Mechanical and Civil Engineering Seminar
*Connection details for this online presentation will be posted when available.
The scattering of seismic waves due to geometric irregularity and material heterogeneity is a topic of interest in various fields of science and engineering. Examples of such scatterers include continental margins and crustal discontinuities in geophysics, ground surface topography and man-made earth structures in geotechnical engineering, and surface defects in non-destructive testing. There is a common mathematical problem behind all of these phenomena, which describes the scattering of incident wave by a feature, whose characteristic length is comparable to the dominant wavelength.
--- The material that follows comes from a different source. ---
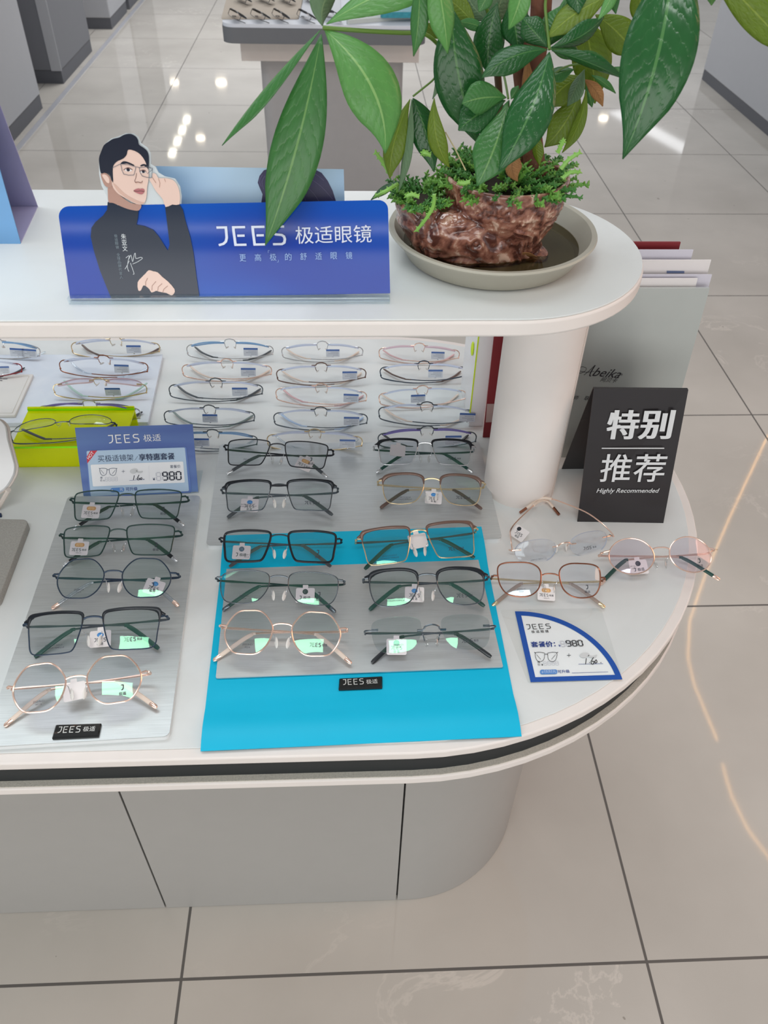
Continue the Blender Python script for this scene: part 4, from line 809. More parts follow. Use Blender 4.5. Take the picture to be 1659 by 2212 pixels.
def glasses(label, pL, pR, z0, shape='rect', lw=.054, lh=.037, br=.017, rim=F_BLACK, rr=.0008, rimless=False, brow=None, browr=.0017, temple=None, tip=T_GREY, tipr=.0021, tail=None, lens=LENS, edge=EDGEB, pad=PAD, tilt=27, flip=False, bridge='arch', tag_=None, tags=[], txt='long', code=None, group=None, cat='glasses', hy=.62, deep=.014, zoff=0, yawadd=0, templen=.135, tail_len=.05, thick=None, bow=.0048, tipz=.003):
    temple = temple or rim
    t = thing('glasses', label, cat, (0, 0, 0), group); del t['_org']
    cx = br/2+lw/2; out = lens_outline(shape, lw/2, lh/2); allv = []
    xh = br/2+lw+.006; yh = lh/2*hy; zl = lens_z(br/2+lw, yh, cx, 0, 0)
    def O(name, mb, m, parent=None, **k):
        allv.extend(v.copy() for v in mb.v); o = obj(name, mb, m, parent or t, **k); return o
    th = thick or (.0022 if rimless else .0012)
    lens_objs = {}
    for s_ in (-1, 1):
        L2 = [(s_*(cx+x), y) for x, y in out]
        rim3 = [Vector((x, y, lens_z(x, y, s_*cx, 0, 0))) for x, y in L2]
        # lens: domed sheet with thickness
        mb = MB(); rings = []; K = 4
        for q in range(1, K+1):
            f_ = q/K; rings.append([Vector(((x-s_*cx)*f_+s_*cx, y*f_, lens_z((x-s_*cx)*f_+s_*cx, y*f_, s_*cx, 0, 0)+.0002)) for x, y in L2])
        n_ = len(L2); c_ = Vector((s_*cx, 0, lens_z(s_*cx, 0, s_*cx, 0, 0)+.0002)); vs = [c_]+[p for r_ in rings for p in r_]; off = Vector((0, 0, -th)); N = len(vs); fs = []
        for j in range(n_): fs.append((0, 1+j, 1+(j+1) % n_))
        for q in range(K-1):
            for j in range(n_): fs.append((1+q*n_+j, 1+(q+1)*n_+j, 1+(q+1)*n_+(j+1) % n_, 1+q*n_+(j+1) % n_))
        bk = [tuple(i+N for i in q[::-1]) for q in fs]; ed = [(1+(K-1)*n_+j, 1+(K-1)*n_+j+N, 1+(K-1)*n_+(j+1) % n_+N, 1+(K-1)*n_+(j+1) % n_) for j in range(n_)]
        mb.add(vs+[v+off for v in vs], fs+bk+ed); nf = len(fs)*2
        lo = O('lens', mb, lens); lens_objs[s_] = lo
        if rimless:
            lo.data.materials.append(edge)
            for i in range(nf, nf+len(ed)): lo.data.polygons[i].material_index = 1
        elif rim is not None:
            O('rim', MB().tube(rim3, rr, 6, closed=True), rim)
        if brow is not None:
            m_ = len(out); sel = [i for i in range(m_) if out[i][1] > lh/2*.28]
            # walk from inner side over the top to the outer corner
            seq = sorted(sel, key=lambda i: math.atan2(out[i][1]+lh*.15, out[i][0]), reverse=True); pts = [rim3[i]+Vector((0, .0003, .0004)) for i in seq]
            nn = len(pts); rad = []
            for i in range(nn):
                u_ = i/(nn-1); rad.append(browr*(.35+.65*min(1, u_/.18))*(1.0 if u_ < .6 else 1+.45*math.sin(math.pi*(u_-.6)/.4))*(1 if u_ < .85 else 1-.75*(u_-.85)/.15))
            O('browline', MB().tube(pts, rad, 8, squash=.65, ref=(0, 0, 1)), brow)
            p0 = rim3[max(range(m_), key=lambda i: out[i][0]*.8+out[i][1])]
            O('browline_end', MB().tube([p0+Vector((-s_*.003, .0004, .0002)), p0+Vector((-s_*.001, -.0002, .0002)), Vector((s_*(xh-.001), yh+.0012, zl-.002))], [browr*.5, browr*1.2, browr*.8], 8, squash=.55, ref=(0, 0, 1)), brow)
        # end piece and hinge
        pe = rim3[min(range(len(out)), key=lambda i: abs(out[i][1]-yh)+(0 if out[i][0] > 0 else 1))]
        if rimless:
            mb = MB().tube(spline([pe+Vector((-s_*.007, 0, .0012)), pe+Vector((0, .0003, .001)), Vector((s_*(xh-.001), yh, zl-.0012)), Vector((s_*(xh+.0012), yh, zl-.0055)), Vector((s_*xh, yh-.0005, zl-deep))], 3), .00085, 6)
            mb.ell((s_*xh, yh-.0004, zl-deep), .0014, .0016, .0018, 8, 5)
            mb.box((min(pe.x-s_*.007, pe.x), yh-.0013, pe.z-.0008), (max(pe.x-s_*.007, pe.x), yh+.0013, pe.z+.0002))
        else:
            mb = MB().tube([pe, Vector((s_*(xh-.0015), yh+.0002, zl-.0012)), Vector((s_*xh, yh, zl-.005)), Vector((s_*xh, yh, zl-deep))], [.001, .0012, .0011, .001], 6)
            mb.ell((s_*xh, yh, zl-deep), .0016, .0018, .002, 8, 5); mb.ell((s_*(xh+.0004), yh-.0002, zl-.0045), .0015, .0017, .0015, 8, 5)
        O('hinge', mb, temple if rimless else (rim or temple))
        # folded temple
        sh = 0 if s_ < 0 else -.0038
        Z = zl-deep+sh; L1 = templen*.70
        P_ = [(xh, yh, zl-deep), (xh-.004, yh, Z-.001), (xh-.03, yh-.0004, Z-bow*.75), (xh-.06, yh-.001, Z-bow), (xh-L1, yh-.0035, Z-bow*.75)]
        B_ = [(xh-L1-.004, yh-.005, Z-bow*.62), (xh-L1-.012, yh-.0105, Z-bow*.3), (xh-L1-.024, yh-.0205, Z+tipz*.25), (xh-L1-.036, yh-.031, Z+tipz)]
        path = spline([(s_*a_, b_, c_2) for a_, b_, c_2 in P_+B_], 4); tl_n = tail_len
        ln = [0]
        for a_, b_ in zip(path, path[1:]): ln.append(ln[-1]+(b_-a_).length)
        k0 = next(i for i, l in enumerate(ln) if l > ln[-1]-tl_n)
        rad = [.0011+.0004*math.sin(min(1, l/.03)*math.pi) for l in ln[:k0+1]]
        to = O('temple', MB().tube(path[:k0+1], rad, 6, squash=.7, ref=(0, 0, 1)), temple)
        m2 = len(path)-k0; rad = [tipr*(.78+.3*min(1, i/(m2*.35))) for i in range(m2)]; rad[-1] *= .7
        tp = O('temple_tip', MB().tube(path[k0:], rad, 8, squash=.6, ref=(0, 0, 1)), tip, to)
        if tail is not None:
            d_ = (path[-1]-path[-2]).normalized(); O('tip_end', MB().tube([path[-1]-d_*.004, path[-1]+d_*.003, path[-1]+d_*.0045], [tipr*1.12, tipr*1.05, tipr*.5], 8, squash=.65, ref=(0, 0, 1)), tail, to)
        # nose pad
        pi_ = Vector((s_*(br/2+.0005), -lh*.06, lens_z(s_*br/2, 0, s_*cx, 0, 0)))
        pc = Vector((s_*(br/2-.0030), -lh*.20, pi_.z-.0075))
        O('pad_arm', MB().tube(spline([pi_+Vector((0, lh*.04, 0)), pi_+Vector((-s_*.0010, lh*.02, -.005)), pc+Vector((s_*.0014, .001, .0))], 3), .00045 if not rimless else .0006, 5), F_SILVER if not rimless else temple)
        R_ = Matrix.Rotation(s_*.75, 3, 'Y') @ Matrix.Rotation(-s_*.22, 3, 'Z')
        O('nose_pad', MB().ell(pc, .0026, .0062, .0011, 10, 6, R_), pad)
    # bridge
    yb_ = lh/2*(hy+.04); 
    if rimless: yb_ = lh/2*.18
    xb = br/2+(.006 if rimless else .0006); zb = lens_z(br/2, yb_, cx, 0, 0)
    if rimless: B_ = [(-xb, yb_, zb+.001), (-br/2+.0005, yb_+.0004, zb+.0014), (-br/2+.0022, yb_+.003, zb+.0035), (0, yb_+.0045, zb+.0052), (br/2-.0022, yb_+.003, zb+.0035), (br/2-.0005, yb_+.0004, zb+.0014), (xb, yb_, zb+.001)]
    else: B_ = [(-xb, yb_-.001, zb), (-br*.33, yb_+.0004, zb+.0009), (0, yb_+.0008, zb+.0015), (br*.33, yb_+.0004, zb+.0009), (xb, yb_-.001, zb)]
    mb = MB().tube(spline(B_, 4), .0009 if brow is None else .0011, 6)
    if rimless:
        for s_ in (-1, 1): mb.box((min(s_*xb, s_*br/2), yb_-.0013, zb-.0014), (max(s_*xb, s_*br/2), yb_+.0013, zb-.0004))
    O('bridge', mb, rim if (rim is not None and not rimless) else temple)
    if bridge == 'brow': O('bridge_bar', MB().tube(spline([(-br/2-.001, lh/2*.66, zb+.0006), (0, lh/2*.58, zb+.003), (br/2+.001, lh/2*.66, zb+.0006)], 4), .0012, 6), brow or rim)
    # printing on the demo lenses
    if txt:
        f_ = {'long': print_long, 'stack': print_stack, 'jiss': print_long_i}[txt]
        x_, y_ = cx+(.004 if txt != 'stack' else .008), -lh*.26
        o = obj('lens_print', flat_mesh(txt, f_), LENS_TXT, lens_objs[1]); o.location = (x_, y_, lens_z(x_, y_, cx, 0, 0)+.0007)
    if code:
        o = obj('lens_print', flat_mesh(code, print_code(*code)), LENS_TXT, lens_objs[-1]); x_, y_ = -cx+.0, -lh*.30; o.location = (x_, y_, lens_z(x_, y_, -cx, 0, 0)+.0007)
    # paper tags
    for (kind, tx, ty, rot) in tags:
        zz = zl-deep+.0022
        if kind == 'silver':   # price label standing across the folded temples
            M_ = Matrix.Translation((tx, yh+.004, zl-deep-.003)) @ Matrix.Rotation(rot, 4, 'Z') @ Matrix.Rotation(-math.pi/2-.25, 4, 'X')
            mb = MB().prism(roundpoly([(-.0115, -.0125), (.0115, -.0125), (.0115, .0005), (-.0115, .0005)], .001), 0, .0003).xf(M_)
            tg = O('price_label', mb, TAGS)
            mb = MB().prism([(-.0113, -.0123), (.0113, -.0123), (.0113, -.0095), (-.0113, -.0095)], .0003, .00045).xf(M_) ; mb2 = mb
            obj('blue_header', mb, mat('label_blue', rgb(66, 104, 168), .4), tg)
            mb = MB()
            for yy, segs in ((-.0025, 5), (-.0050, 9), (-.0074, 7)):
                for q in range(segs): mb.box((-.009+q*.0019, yy-.0004, .0003), (-.009+q*.0019+.0011, yy+.0004, .0004))
            obj('printed_rows', mb.xf(M_), mat('label_rows', rgb(120, 128, 146), .5), tg)
            obj('clip', MB().ell((0, .0008, .0005), .0014, .0008, .001, 6, 4).xf(M_), F_SILVER, tg)
            continue
        M_ = Matrix.Translation((tx, ty, zz)) @ Matrix.Rotation(rot, 4, 'Z') @ Matrix.Rotation(-.05, 4, 'X')
        mb = MB().prism(roundpoly([(-.0105, -.009), (.0105, -.009), (.0105, .008), (.003, .008), (.003, .0115), (-.003, .0115), (-.003, .008), (-.0105, .008)], [.0018, .0018, .0018, .0004, .0006, .0006, .0004, .0018], 3), 0, .0003).xf(M_)
        tg = O('price_tag', mb, TAGW)
        if kind == 'plain': continue
        mb = MB(); 
        if kind == 'orange': mb.prism(roundpoly([(-.0055, .001), (.0055, .001), (.0055, .006), (-.0055, .006)], .0024), .0003, .0004)
        elif kind == 'blue': mb.prism([(.0033*math.cos(i*math.pi/12), .0036+.0025*math.sin(i*math.pi/12)) for i in range(24)], .0003, .0004)
        else: mb.prism([(.0031*math.cos(i*math.pi/12), .0036+.0031*math.sin(i*math.pi/12)) for i in range(24)], .0003, .0004)
        em = obj('emblem', mb.xf(M_), mat('tag_'+kind, TAG_EMB[kind], .5), tg)
        mb = MB(); put(mb, text_geo({'orange': '超钛', 'blue': 'Lite', 'black': '锋', 'green': '轻', 'slate': '简'}[kind], .008), 0, .0036, {'orange': .008, 'blue': .0045}.get(kind, .0036), .00045)
        obj('emblem_lettering', mb.xf(M_), mat('tag_pale_'+kind, tuple(min(1, c*1.6+.08) for c in TAG_EMB[kind]), .5), tg, smooth=False)
        mb = MB()
        if kind in ('black', 'slate'): put(mb, logo_geo('J', .2), -.005, -.0035, .0022, .0004); put(mb, text_geo('极适', .01), .002, -.0035, .008, .0004)
        elif kind == 'orange': put(mb, logo_geo('JEES', .16), -.0028, -.0025, .0105, .0004); put(mb, text_geo('极适', .01), .006, -.0025, .0052, .0004); put(mb, text_geo('- Ultra Ⅱ -'), 0, -.0062, .0085, .0004)
        else: put(mb, logo_geo('JEES', .16), 0, -.0016, .0115, .0004); put(mb, text_geo('极 适', .01), 0, -.0055, .0062, .0004)
        obj('tag_lettering', mb.xf(M_), LENS_TXT, tg, smooth=False)
    # rest it where the photo shows it
    hz = Vector((xh, yh, zl-.004))
    R = Matrix.Rotation(math.radians(tilt), 4, 'X')
    if flip: R = Matrix.Rotation(math.pi, 4, 'Z') @ R
    mz = min((R @ v).z for v in allv)
    zH = z0+.0003+zoff+((R @ hz).z-mz)
    A, B = at(*pL, zH), at(*pR, zH); d = B-A; yaw = math.atan2(d.y, d.x)+yawadd; sc = max(.9, min(1.1, d.length/(2*xh)))
    zH = z0+.0003+zoff+((R @ hz).z-mz)*sc; A, B = at(*pL, zH), at(*pR, zH); mid = (A+B)/2
    Rw = Matrix.Rotation(yaw, 4, 'Z') @ R; hm = Rw @ (Vector((0, yh, zl-.004))*sc)
    t.matrix_world = Matrix.Translation(mid-hm) @ Rw @ Matrix.Scale(sc, 4)
    return t
ZP = ZC+.007; ZM = ZC+.008; ZB = ZC+.0044
GL = 'glasses on the left steel plate'; GM = 'glasses on the middle steel plate'; GB = 'glasses on the blue mat'; GR = 'rimless glasses in the back rows'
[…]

In this seminar, I will present results from my study on the response of topographic features to seismic waves. Starting with a 2D infinite wedge in a homogeneous elastic medium, I will extend the state-of-the-art understanding of wave focusing and scattering by this fundamental block of ground surface irregularity up to a realistic 3D topographic feature. The theoretical results and their comparison with actual field observations provide new insight into the effects of surface topography and its nonlinear coupling with subsurface layering, which are frequently ignored in earthquake simulation and engineering design. Next, I will integrate the understanding of seismic wave scattering by surface irregularity with a hybrid continuum-discrete technique to model near-surface mechanical weakening. The results will be used to evaluate the natural and anthropogenic seismic events as a preparatory factor of slope failures like those in dams and embankments.